My top 5 songs from…Montenegro

One of the lesser known Eurovision nations, Montenegro are still fairly new (in terms of competing as an independent country) and also have only appeared twice in grand finals. Nevertheless, they’ve entered some “unique” entries in that short time, and certainly mix it up and keep us guessing as to what they might bring us each year! 

5. Knez “Adio” (2015, 13th place, 60 points)

Montenegro’s most successful entry to date, Knez looks a bit like a walking advert for Botox (Graham Norton put that thought in my mind from his commentary!). It’s got a lot of classic Balkan elements, including that Balkan instrumental part of the song we’ve come to expect!

4. Sergej Cetkovic “Moj svijet” (2014, 19th place, 37 points)

Along with Knez’s Adio, this is really the only other classic Balkan ballad among Montenegro’s set of entries. I prefer it to Knez’s offering though – Sergej is more personable I think and I prefer the soaring instrumental in this one. The music video could have worked well as an advert for the Montenegrin tourist board – the landscapes look stunning!

3. Highway “The Real Thing” (2016, 13th place in semi-final, 60 points)

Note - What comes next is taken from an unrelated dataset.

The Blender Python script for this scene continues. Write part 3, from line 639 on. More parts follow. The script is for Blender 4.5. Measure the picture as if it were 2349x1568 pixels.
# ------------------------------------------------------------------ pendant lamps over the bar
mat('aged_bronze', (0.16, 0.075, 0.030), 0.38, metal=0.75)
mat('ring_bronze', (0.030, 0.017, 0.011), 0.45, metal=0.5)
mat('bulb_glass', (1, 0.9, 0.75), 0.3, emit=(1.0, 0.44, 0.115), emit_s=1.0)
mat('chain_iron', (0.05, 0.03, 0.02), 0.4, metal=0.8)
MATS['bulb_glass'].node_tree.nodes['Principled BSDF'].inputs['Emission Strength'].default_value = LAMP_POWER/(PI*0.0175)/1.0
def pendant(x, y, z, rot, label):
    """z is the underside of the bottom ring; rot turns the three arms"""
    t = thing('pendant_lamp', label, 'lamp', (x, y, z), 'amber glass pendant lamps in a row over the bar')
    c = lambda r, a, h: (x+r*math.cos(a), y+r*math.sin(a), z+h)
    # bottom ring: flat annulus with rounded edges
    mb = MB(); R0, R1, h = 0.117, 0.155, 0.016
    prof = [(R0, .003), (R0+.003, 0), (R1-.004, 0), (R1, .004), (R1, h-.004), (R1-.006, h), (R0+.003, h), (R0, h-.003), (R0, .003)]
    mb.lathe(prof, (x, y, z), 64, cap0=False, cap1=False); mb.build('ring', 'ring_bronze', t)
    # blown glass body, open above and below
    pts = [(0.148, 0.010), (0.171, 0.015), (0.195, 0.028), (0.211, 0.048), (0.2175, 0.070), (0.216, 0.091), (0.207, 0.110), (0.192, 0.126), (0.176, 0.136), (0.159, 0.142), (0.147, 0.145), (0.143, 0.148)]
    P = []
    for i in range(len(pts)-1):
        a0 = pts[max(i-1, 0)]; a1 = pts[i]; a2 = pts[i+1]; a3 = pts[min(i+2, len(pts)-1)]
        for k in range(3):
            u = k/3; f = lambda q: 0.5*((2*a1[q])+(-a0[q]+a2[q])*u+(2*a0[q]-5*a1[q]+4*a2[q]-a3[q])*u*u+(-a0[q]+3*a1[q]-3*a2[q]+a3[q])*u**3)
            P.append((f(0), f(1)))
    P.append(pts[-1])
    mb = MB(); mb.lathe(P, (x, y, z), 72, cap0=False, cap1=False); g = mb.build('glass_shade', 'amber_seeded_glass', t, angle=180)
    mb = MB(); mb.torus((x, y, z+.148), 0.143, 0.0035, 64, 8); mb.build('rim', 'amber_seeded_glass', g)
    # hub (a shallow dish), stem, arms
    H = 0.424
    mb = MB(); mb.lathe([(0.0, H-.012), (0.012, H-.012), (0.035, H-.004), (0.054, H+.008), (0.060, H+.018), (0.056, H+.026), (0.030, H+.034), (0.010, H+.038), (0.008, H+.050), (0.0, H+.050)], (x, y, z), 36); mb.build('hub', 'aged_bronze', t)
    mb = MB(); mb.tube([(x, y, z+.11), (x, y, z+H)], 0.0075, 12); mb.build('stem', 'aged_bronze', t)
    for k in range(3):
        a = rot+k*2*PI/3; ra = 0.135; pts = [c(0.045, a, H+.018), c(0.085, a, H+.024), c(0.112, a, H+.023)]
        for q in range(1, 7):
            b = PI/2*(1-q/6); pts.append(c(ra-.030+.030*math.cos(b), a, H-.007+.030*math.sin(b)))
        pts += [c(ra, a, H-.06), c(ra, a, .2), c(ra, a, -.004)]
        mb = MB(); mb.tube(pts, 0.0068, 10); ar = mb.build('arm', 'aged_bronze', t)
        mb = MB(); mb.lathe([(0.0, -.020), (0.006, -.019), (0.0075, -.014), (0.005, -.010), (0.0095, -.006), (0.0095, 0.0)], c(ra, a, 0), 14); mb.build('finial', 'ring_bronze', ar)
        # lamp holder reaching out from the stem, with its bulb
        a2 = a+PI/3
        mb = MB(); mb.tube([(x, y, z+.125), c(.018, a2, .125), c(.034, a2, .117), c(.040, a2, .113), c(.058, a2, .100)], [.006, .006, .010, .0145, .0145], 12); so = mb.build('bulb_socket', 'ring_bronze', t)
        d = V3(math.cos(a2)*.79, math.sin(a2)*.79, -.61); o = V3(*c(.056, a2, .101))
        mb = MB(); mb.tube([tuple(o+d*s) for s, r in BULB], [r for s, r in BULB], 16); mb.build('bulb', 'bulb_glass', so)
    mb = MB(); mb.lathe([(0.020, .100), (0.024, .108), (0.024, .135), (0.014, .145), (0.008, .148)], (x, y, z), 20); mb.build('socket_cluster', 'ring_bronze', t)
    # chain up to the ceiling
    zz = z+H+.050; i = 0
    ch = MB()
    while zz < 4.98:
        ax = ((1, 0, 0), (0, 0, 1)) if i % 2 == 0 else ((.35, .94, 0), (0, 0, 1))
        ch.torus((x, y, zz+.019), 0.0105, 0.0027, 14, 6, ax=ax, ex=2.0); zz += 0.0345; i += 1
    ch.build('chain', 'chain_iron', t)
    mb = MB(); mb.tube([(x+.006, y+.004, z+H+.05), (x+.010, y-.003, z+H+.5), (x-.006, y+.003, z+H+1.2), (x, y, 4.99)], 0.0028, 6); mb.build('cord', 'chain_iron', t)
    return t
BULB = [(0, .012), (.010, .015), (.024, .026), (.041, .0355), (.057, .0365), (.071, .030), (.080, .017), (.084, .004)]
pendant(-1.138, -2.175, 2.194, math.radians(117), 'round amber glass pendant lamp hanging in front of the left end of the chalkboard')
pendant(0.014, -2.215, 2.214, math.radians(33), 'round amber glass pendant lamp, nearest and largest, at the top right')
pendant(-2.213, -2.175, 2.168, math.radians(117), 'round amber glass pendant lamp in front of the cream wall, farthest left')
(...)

This might surprise you but actually it’s not as hard rocky as it first might appear and actually I don’t mind this at all – it’s worth more of a listen rather than being dismissed out of hand (it’s not a genre that finds favour with the typical Eurofan after all). Also the guys are better looking than you’d expect for a band like this as well 🙂

2. Andrea Demirovic “Just Get Out of My Life” (2009, 11th in semi-final, 44 points)

Ah, classic Eurovision fare – camp, catchy and very cheesy and it almost saw Montenegro make their first final – coming in 11th place in the semi-final.

1. Slavko Kalezic “Space” (2017, 16th place in semi-final, 56 points)

Slavko is now perhaps better known to UK audiences from his time on the X Factor, but it was Eurovision that first shot Slavko onto the wider European stage. Rarely has a Eurovision song been so obviously and explicit about (safe) gay sex, and combined with Slavko himself (I don’t think a written description does it justice) and you have a recipe for a memorable Eurovision entry!

Would you have ordered these differently? Or perhaps have chosen some of the even quirkier Montenegrin entries?